** start Material provided **
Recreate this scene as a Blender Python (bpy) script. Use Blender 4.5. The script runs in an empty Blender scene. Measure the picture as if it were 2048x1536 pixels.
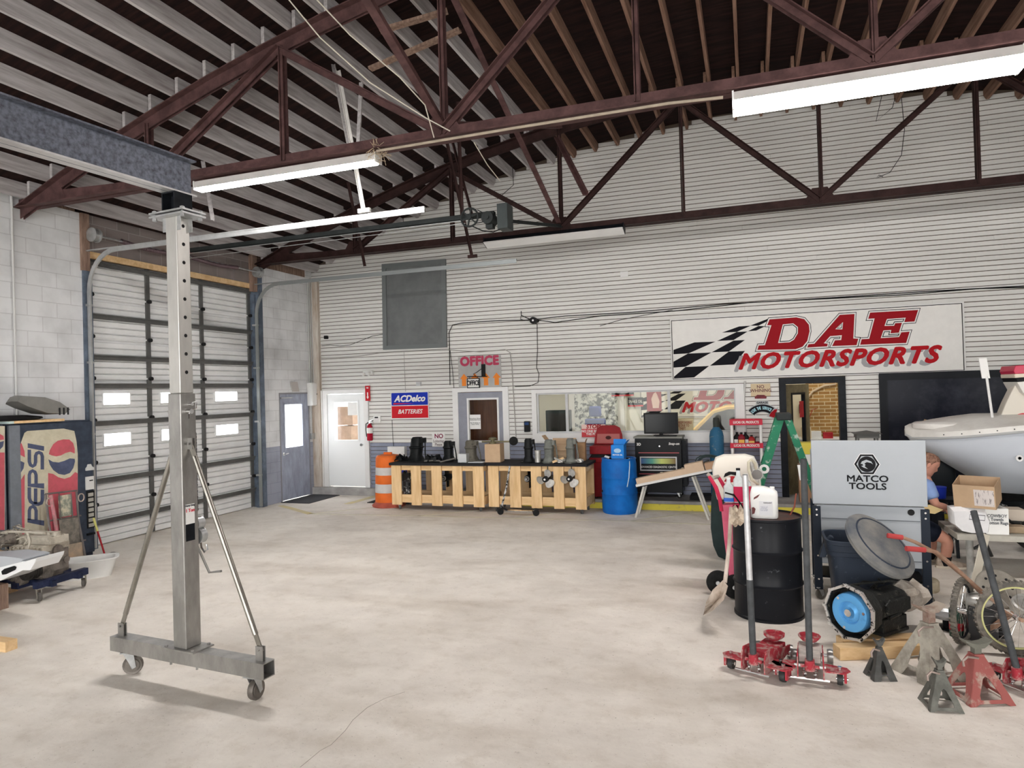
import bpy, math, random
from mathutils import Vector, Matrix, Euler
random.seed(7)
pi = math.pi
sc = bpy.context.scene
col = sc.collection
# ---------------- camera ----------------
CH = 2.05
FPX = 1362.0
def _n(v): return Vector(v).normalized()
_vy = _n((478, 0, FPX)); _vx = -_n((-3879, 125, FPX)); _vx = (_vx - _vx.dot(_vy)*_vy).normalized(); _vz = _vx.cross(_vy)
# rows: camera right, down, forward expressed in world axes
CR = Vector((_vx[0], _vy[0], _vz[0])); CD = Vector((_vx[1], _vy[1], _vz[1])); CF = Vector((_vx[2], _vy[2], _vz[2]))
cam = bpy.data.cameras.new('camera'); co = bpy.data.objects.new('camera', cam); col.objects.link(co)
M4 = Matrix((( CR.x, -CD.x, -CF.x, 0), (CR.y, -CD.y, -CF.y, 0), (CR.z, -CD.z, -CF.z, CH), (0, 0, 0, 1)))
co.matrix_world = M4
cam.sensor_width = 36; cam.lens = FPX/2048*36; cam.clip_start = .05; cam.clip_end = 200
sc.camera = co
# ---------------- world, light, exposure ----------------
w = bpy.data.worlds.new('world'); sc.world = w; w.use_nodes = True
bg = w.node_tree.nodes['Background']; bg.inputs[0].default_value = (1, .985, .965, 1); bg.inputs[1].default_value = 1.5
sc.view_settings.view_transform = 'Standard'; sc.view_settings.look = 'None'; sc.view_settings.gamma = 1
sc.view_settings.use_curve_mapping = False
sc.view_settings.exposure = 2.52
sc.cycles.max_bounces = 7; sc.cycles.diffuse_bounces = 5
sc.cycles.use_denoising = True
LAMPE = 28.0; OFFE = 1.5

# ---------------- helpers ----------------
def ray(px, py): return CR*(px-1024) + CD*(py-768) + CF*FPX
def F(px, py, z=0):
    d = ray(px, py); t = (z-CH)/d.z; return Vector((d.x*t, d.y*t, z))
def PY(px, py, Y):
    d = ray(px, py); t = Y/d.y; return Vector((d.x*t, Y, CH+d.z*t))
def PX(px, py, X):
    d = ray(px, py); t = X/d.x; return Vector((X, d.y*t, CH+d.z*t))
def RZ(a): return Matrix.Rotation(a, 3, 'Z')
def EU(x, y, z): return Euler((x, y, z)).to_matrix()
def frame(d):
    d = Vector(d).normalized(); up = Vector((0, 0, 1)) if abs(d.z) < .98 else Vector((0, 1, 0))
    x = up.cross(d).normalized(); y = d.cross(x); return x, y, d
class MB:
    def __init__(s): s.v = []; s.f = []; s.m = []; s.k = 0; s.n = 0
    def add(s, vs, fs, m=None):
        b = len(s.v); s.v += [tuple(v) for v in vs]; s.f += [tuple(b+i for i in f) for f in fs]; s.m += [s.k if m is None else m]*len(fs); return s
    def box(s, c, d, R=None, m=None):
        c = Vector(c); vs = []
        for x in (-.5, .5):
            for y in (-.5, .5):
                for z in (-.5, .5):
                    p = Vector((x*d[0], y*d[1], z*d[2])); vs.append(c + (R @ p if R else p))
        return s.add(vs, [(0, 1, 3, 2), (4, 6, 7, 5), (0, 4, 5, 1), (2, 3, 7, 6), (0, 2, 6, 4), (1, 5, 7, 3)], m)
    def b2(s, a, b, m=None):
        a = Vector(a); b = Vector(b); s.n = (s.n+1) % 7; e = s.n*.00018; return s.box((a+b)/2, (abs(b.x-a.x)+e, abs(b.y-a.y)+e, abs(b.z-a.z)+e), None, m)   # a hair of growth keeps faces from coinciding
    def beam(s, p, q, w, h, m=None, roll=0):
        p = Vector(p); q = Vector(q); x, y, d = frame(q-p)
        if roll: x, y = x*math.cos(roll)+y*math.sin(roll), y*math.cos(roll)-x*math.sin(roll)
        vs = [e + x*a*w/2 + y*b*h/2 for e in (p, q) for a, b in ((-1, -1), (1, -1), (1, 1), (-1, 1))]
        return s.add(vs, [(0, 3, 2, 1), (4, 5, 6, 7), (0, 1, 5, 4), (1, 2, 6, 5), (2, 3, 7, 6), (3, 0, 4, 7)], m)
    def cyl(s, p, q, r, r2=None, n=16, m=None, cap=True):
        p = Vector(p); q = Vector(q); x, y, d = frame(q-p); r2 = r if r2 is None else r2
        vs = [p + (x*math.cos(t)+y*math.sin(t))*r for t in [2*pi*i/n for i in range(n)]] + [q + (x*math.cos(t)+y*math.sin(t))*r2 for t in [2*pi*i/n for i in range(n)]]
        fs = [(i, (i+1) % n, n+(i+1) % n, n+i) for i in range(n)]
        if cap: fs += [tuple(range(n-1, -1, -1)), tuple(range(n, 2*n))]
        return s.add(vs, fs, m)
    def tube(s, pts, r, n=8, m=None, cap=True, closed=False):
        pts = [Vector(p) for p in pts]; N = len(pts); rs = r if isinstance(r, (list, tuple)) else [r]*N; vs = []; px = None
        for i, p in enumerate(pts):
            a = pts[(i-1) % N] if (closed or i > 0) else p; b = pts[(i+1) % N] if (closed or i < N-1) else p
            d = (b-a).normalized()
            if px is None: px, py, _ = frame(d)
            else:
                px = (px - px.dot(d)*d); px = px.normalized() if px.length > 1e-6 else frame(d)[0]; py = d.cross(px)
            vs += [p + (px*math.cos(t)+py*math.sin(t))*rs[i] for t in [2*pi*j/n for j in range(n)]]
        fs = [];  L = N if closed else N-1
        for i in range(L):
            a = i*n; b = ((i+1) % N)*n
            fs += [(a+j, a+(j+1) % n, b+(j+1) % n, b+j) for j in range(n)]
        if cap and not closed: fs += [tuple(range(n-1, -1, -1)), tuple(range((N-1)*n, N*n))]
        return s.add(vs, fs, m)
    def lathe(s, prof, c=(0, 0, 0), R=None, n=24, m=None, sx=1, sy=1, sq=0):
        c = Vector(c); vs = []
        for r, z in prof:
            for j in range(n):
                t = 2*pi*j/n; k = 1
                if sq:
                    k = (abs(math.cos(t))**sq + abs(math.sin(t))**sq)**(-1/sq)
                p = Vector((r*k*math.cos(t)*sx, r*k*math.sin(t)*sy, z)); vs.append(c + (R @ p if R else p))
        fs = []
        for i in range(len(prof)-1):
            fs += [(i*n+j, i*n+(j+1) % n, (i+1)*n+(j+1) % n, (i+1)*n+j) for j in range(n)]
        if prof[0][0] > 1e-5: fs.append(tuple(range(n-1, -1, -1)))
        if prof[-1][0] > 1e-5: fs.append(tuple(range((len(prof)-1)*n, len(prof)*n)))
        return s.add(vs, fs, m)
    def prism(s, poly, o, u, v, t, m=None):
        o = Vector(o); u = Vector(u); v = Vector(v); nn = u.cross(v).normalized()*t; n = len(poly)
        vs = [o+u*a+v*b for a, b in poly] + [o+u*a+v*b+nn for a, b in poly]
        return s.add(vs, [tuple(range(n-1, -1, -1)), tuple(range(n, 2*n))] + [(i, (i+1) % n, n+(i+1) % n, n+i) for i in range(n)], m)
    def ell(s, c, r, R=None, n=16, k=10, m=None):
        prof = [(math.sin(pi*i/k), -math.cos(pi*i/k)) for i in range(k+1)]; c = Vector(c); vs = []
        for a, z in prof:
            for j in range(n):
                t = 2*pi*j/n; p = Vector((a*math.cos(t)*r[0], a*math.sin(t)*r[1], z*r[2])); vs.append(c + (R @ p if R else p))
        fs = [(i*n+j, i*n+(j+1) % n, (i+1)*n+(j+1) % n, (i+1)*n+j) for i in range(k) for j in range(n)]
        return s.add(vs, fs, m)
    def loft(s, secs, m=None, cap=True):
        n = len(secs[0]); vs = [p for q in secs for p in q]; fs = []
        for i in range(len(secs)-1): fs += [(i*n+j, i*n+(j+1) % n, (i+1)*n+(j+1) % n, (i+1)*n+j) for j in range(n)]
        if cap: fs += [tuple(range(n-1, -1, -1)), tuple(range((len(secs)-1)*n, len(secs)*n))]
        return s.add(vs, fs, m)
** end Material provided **
** start Material provided **
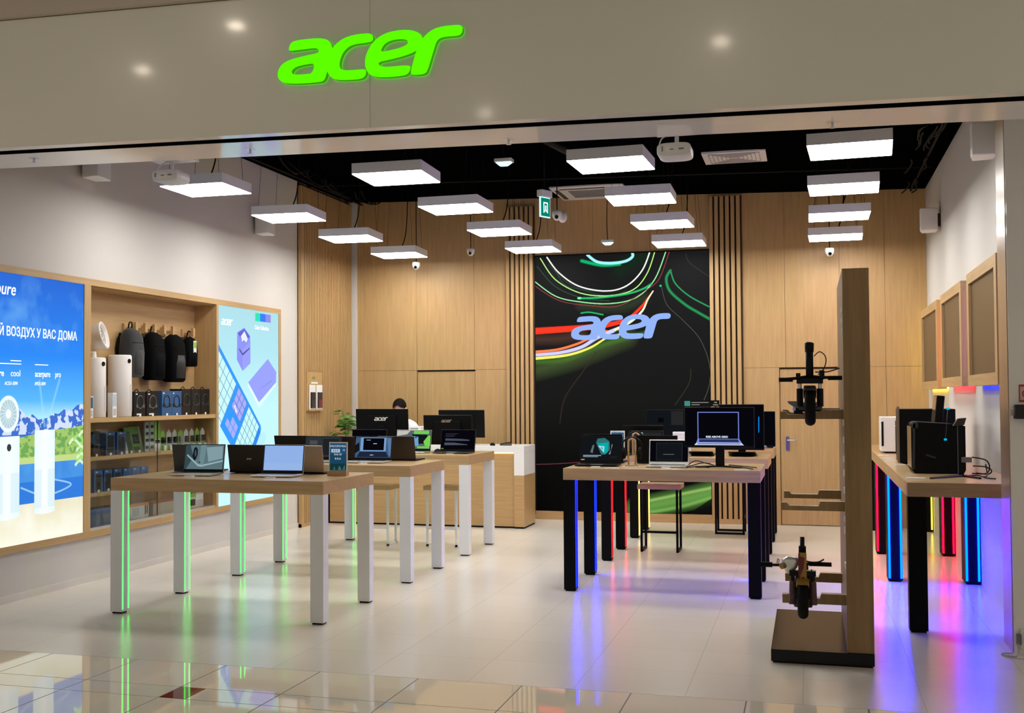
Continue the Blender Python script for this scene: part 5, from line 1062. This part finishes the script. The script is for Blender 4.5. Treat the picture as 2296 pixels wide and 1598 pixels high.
** end Material provided **
**Exercise details**
Your task is to retype exactly the lines from the one containing "Recreate this scene" through the one containing "LAMPE = 28.0; OFFE = 1.5", leaving every picture out.

**Answer to the task**
Recreate this scene as a Blender Python (bpy) script. Use Blender 4.5. The script runs in an empty Blender scene. Measure the picture as if it were 2048x1536 pixels.
import bpy, math, random
from mathutils import Vector, Matrix, Euler
random.seed(7)
pi = math.pi
sc = bpy.context.scene
col = sc.collection
# ---------------- camera ----------------
CH = 2.05
FPX = 1362.0
def _n(v): return Vector(v).normalized()
_vy = _n((478, 0, FPX)); _vx = -_n((-3879, 125, FPX)); _vx = (_vx - _vx.dot(_vy)*_vy).normalized(); _vz = _vx.cross(_vy)
# rows: camera right, down, forward expressed in world axes
CR = Vector((_vx[0], _vy[0], _vz[0])); CD = Vector((_vx[1], _vy[1], _vz[1])); CF = Vector((_vx[2], _vy[2], _vz[2]))
cam = bpy.data.cameras.new('camera'); co = bpy.data.objects.new('camera', cam); col.objects.link(co)
M4 = Matrix((( CR.x, -CD.x, -CF.x, 0), (CR.y, -CD.y, -CF.y, 0), (CR.z, -CD.z, -CF.z, CH), (0, 0, 0, 1)))
co.matrix_world = M4
cam.sensor_width = 36; cam.lens = FPX/2048*36; cam.clip_start = .05; cam.clip_end = 200
sc.camera = co
# ---------------- world, light, exposure ----------------
w = bpy.data.worlds.new('world'); sc.world = w; w.use_nodes = True
bg = w.node_tree.nodes['Background']; bg.inputs[0].default_value = (1, .985, .965, 1); bg.inputs[1].default_value = 1.5
sc.view_settings.view_transform = 'Standard'; sc.view_settings.look = 'None'; sc.view_settings.gamma = 1
sc.view_settings.use_curve_mapping = False
sc.view_settings.exposure = 2.52
sc.cycles.max_bounces = 7; sc.cycles.diffuse_bounces = 5
sc.cycles.use_denoising = True
LAMPE = 28.0; OFFE = 1.5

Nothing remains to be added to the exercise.